• [WHAT TO WORK ON] Please state how many lines in the records contain the string "Python", with no words besides the number.

• [Scenes as source code]

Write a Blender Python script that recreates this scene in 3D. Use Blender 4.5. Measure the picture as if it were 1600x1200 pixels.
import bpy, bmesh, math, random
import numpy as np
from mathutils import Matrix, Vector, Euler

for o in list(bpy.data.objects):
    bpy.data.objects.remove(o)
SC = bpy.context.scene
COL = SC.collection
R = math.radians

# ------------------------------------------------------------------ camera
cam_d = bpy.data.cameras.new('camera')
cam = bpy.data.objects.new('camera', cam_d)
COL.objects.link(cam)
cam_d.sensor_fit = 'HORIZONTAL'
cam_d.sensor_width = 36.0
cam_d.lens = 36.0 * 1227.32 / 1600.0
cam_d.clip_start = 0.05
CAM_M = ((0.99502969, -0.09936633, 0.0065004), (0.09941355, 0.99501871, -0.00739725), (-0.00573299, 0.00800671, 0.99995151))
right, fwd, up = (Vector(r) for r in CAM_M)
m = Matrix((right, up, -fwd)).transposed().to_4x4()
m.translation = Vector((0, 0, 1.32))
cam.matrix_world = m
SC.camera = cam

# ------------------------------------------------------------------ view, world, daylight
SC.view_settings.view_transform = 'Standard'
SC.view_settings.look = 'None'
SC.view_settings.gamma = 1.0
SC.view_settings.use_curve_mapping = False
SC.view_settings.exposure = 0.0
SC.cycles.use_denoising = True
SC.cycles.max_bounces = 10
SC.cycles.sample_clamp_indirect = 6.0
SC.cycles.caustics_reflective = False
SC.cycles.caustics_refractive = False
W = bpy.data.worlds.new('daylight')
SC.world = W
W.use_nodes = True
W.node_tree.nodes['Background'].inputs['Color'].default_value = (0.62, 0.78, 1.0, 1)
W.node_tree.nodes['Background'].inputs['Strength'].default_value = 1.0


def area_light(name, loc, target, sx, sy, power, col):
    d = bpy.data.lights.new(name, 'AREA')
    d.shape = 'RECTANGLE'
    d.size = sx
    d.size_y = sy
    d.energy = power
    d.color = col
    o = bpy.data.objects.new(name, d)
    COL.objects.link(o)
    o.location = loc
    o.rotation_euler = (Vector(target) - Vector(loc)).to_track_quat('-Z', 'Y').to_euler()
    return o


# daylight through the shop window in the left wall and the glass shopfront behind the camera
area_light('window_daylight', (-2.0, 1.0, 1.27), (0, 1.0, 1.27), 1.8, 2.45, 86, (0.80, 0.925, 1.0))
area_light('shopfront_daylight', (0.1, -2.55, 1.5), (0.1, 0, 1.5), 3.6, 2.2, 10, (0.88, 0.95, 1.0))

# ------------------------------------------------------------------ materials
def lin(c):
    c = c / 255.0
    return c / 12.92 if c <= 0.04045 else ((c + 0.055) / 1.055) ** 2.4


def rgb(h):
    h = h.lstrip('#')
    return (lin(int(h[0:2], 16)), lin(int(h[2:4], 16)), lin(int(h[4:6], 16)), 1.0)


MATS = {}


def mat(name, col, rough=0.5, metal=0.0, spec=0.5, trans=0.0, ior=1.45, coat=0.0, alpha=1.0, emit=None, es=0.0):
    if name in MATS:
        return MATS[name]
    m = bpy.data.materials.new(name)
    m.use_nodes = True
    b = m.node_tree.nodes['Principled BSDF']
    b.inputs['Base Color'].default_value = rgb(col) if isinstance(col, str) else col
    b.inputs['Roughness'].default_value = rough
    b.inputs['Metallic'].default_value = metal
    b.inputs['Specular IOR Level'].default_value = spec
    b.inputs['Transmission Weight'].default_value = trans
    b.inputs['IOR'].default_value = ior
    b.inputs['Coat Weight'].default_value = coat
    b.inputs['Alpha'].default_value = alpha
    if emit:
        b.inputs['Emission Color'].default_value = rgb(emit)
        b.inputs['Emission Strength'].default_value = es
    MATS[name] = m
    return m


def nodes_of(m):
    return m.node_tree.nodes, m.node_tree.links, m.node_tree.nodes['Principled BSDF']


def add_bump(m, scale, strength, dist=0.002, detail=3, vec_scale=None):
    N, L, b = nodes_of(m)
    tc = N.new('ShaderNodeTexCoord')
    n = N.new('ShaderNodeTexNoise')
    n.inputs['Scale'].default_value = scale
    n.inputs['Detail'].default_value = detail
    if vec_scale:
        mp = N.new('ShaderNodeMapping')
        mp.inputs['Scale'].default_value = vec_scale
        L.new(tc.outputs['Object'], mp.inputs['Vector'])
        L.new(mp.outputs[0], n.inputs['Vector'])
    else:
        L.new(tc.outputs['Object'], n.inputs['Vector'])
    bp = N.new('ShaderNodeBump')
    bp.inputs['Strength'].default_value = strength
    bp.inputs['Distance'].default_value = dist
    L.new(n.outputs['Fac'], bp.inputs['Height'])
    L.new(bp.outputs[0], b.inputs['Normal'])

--

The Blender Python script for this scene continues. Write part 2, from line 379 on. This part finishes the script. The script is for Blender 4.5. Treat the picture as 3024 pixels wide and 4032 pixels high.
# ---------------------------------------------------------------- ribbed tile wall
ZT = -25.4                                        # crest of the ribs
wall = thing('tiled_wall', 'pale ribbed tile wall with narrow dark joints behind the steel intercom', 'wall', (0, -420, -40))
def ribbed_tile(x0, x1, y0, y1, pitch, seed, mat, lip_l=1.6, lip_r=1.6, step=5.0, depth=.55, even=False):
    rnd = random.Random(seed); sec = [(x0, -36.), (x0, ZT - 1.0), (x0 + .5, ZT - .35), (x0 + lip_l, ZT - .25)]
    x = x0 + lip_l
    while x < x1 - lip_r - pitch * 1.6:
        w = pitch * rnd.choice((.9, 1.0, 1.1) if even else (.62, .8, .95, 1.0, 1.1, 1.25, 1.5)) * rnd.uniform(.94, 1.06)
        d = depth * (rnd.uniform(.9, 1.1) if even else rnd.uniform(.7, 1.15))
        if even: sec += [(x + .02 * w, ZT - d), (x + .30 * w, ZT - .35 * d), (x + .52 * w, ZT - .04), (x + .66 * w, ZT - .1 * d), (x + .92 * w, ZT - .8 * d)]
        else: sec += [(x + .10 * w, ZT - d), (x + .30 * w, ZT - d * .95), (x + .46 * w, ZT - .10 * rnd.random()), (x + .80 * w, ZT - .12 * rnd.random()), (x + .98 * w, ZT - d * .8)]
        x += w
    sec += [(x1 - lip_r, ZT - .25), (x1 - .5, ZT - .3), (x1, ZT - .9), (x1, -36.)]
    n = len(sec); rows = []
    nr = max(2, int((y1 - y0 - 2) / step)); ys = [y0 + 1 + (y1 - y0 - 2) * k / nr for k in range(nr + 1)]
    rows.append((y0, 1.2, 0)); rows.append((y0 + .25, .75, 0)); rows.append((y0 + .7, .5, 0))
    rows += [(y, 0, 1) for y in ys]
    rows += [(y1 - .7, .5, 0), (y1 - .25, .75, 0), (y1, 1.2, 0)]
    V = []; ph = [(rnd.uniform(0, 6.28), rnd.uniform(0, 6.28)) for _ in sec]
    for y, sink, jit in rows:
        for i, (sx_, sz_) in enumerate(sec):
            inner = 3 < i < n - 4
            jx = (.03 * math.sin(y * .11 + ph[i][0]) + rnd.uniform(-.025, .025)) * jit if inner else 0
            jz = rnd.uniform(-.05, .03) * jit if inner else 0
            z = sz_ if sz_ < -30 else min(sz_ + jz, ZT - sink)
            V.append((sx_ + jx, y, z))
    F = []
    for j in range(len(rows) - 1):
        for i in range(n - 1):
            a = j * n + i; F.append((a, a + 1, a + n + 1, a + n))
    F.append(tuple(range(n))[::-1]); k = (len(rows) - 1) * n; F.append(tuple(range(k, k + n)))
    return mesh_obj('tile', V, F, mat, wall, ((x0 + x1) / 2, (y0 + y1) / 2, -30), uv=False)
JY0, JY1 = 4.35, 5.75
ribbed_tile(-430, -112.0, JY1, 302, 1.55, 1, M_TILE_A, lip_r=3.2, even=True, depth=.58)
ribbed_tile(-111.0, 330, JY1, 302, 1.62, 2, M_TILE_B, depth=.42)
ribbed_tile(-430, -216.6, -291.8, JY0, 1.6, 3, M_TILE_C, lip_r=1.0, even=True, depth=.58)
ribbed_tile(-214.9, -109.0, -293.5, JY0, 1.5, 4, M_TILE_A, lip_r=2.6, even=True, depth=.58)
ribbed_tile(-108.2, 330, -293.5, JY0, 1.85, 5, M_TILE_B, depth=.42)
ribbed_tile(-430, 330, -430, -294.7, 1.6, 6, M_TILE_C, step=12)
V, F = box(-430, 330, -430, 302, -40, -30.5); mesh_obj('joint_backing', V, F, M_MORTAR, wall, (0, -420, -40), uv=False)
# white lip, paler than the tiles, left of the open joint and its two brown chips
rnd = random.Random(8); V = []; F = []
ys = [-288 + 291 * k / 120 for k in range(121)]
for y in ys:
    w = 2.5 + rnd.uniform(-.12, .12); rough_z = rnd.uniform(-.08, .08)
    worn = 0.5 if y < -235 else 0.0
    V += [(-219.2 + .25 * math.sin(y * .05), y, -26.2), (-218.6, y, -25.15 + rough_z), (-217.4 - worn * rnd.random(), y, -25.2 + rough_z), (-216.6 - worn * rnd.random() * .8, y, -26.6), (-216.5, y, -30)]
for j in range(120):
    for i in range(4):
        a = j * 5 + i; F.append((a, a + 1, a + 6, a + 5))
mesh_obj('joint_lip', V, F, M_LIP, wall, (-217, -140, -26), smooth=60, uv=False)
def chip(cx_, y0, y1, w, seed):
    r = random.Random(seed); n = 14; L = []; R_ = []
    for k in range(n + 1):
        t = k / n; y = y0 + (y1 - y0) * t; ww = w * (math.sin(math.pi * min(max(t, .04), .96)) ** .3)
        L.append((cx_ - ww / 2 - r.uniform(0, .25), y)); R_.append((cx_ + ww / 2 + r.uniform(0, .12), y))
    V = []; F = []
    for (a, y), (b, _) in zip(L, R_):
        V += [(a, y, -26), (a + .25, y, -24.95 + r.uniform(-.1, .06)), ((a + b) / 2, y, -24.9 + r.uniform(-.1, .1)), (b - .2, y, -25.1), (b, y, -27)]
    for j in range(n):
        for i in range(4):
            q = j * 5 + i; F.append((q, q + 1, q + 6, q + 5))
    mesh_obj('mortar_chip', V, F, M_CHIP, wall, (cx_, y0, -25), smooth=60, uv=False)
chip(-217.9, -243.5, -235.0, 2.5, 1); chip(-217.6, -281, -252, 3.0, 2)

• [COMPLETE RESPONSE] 2